The Big Mosque was built in 1906 for the use of the Muslim residents of Be’er Sheva. It was used as a place for worship until the State of Israel was created in 1948. Until 1953, it used as a court and prison; the structure was then used as a museum until 1991, when its contents were finally emptied and the mosque was closed by the state. A recent Israeli High Court decision stated that the mosque should now be used as an Islamic museum.
Contrary to mayor Danilovich’s claim, both the Negev museum and the mosque are within the same fenced-in yard, which is no larger than two dunams (2,000 square meters). This means that the festival will indeed take place on sacred grounds of the mosque, when the area should, by law, be used as an Islamic museum.
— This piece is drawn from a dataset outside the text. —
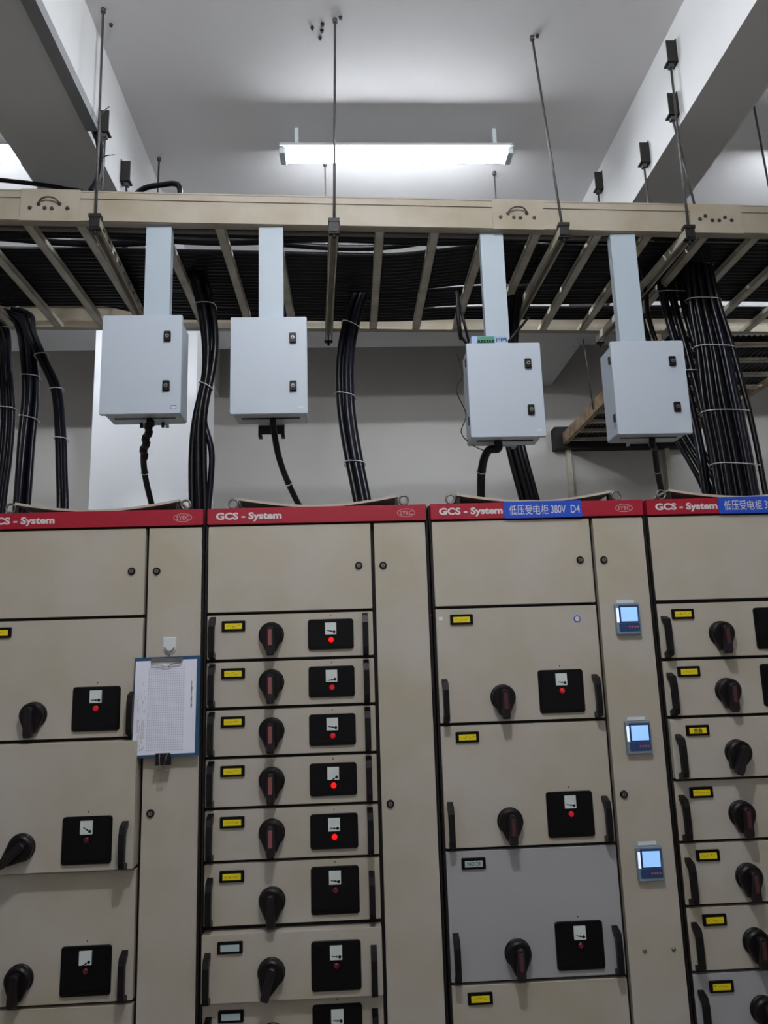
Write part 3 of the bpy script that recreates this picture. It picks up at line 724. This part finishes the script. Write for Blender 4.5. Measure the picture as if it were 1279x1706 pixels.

NCF urges the Be’er Sheva municipality to change its current stance and move the “Wine Festival” from its current location to another place in Be’er Sheva. Holding the festival on the grounds of the mosque is not only disrespectful towards the city’s Muslim residents, but has the potential of igniting underlying tensions between Jewish and Arab-Bedouin citizens of the entire Negev area.
NCF calls on the Be’er Sheva municipality to ensure that Be’er Sheva remains a peaceful place that is shared equally by both its Jewish and Arab-Bedouin residents, and wherein both communities are treated with respect and dignity.
Demolitions throughout the Negev
On August 29, there were eight demolitions in Bedouin communities across the Negev: two homes in Bir Hadaj, one house in Rachmeh (near Yeruham), one large home in Khirbet Al-Batel, one house south of Arad, two homes in Abu Krinat, and one house in Ramat Hovav.